İnsan, karmaşıklığın ve derinliğin en gerçek kaynağıdır aslında.

Her birimiz içimizdeki çatışan duygularla başa çıkmaya çalışırken zaman zaman saf iyilik ve saf kötülük arasında gider geliriz. İşte insan doğasının en hakiki yansıması da bu değil midir? İçimizdeki ışıkla karanlık arasındaki denge kurma çabaları…

İyilik ve kötülük, birbirine karışan çizgiler haline gelir ve insanın içerilerinde bir yerde belirsiz bir sınır oluşturur. Bazen karanlıkların aydınlığa bazen aydınlıkların karanlığa karıştığı, bazense belirsizleştiği ince bir ip üzerinde yürümek kadar zor bir denge meselesi.

Karakterim; aslında saf kötülük içinde bile bir iyilik izine rastlamamın zor olmayacağını düşünmeye daha meyilli olsa da, öğrenimlerimin bana sunduklarından yola çıkarak karakterimi de bir kenara bırakıp bakış açımı, saf iyilik içinde bile küçük bir kötülük tohumu yeşerebileceğini kabullenmem yönünde değiştirmem gerektiğiyle yüzleşmek zorunda kaldım belki de.

Bir an için bile olsa, güzelliğin içindeki çatlaklardan kötülüğün hışmı sızabilir. Bu gerçeği kabullenmek, bir olgunlaşma ve kabullenmenin hikayesini oluşturuyor aslında.

Sanırım bu, insanın karmakarışık doğasının bir ifadesi. Koca bir duygusal zenginlik içinde gizli ve anlaşılmak için bekleyen bir iç ses.

Hayatın zorluklarına karşı direnmek, dağları tepeleri aşmak adına gösterilen bir çaba, belki de saf kötülük içindeki gizli bir iyiliktir.

Bu çatışmalar aslında edebiyatta, sanatta ve filmlerde de işlenmez mi hep?

İyi karakterlerin içindeki küçük kötülükler, kötü karakterlerin içindeki ince iyilik izleri, bu hikayeleri zenginleştirirken tüm karakterlere derinliğini katan da budur düşünüldüğünde.

Saf iyiliğin içindeki saf kötülük, bir hikâyenin içinde oldukça dramatik bir gerilim yaratır, işte o zaman izleyici ve okuyucu, karakterlerin tüm bu çatışmalarıyla birlikte duygusal bir bağ kurabilir.

Tıpkı böyle işte.

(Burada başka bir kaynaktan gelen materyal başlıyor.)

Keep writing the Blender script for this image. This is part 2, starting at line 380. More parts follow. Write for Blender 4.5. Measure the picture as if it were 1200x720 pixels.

Kendi hayatımızın karakterleri olarak, bu çatışmaların içinde yürüyen ve izleyen de biz değil miyiz?

Kendi derinliklerimizde, sadece kendi yarattığımız ışıkla, karanlığın dengesini bulmaya çalışarak gerçekliğin peşinden gidebilmek, epeyce büyük bir keşif sanki. Saf iyilik içindeki saf kötülük, insan olmanın da bir izdüşümü aslında.

Fark ettiğim bir şey var ki; insanın içindeki zıtlıklar, etiketlenmiş tüm olguları aşan bir karmaşıklığı yansıtıyor. Birbirine karışmış renklerin resmine benzetiyorum bunu artık, karmaşık ancak aynı zamanda derin bir güzelliği de varmış gibi.

Örneğin artık insanları iyi ve kötü diye sınıflandırmamayı da öğrenme yolculuğundayım. Çünkü bende denge maalesef ‘iyi’ adına ağır basıyor sıklıkla.  Belirli bir durumda veya çevrede ‘iyi’ ya da ‘kötü’ olarak nitelendirdiğimiz davranışlar insanda ciddi anlamda çatışmaya neden oluyor. İyilik ve kötülük arasındaki bu ahenk bazen koca bir iç savaşa bırakabiliyor yerini mesela.

Sonuç olarak, saf iyilik içindeki saf kötülük, insan olmakla ilgili, çatışan doğasını yansıtan bir ayna görevini üstleniyormuş. İçerilerdeki bu mücadele de insanda keşfetme, anlama ve kabul etmekle birlikte, bu yolda iyilik ve kötülük arasında gidip gelirken dengeyi bulmak adına ömür boyu sürecek bir yola çıkaracak olanmış.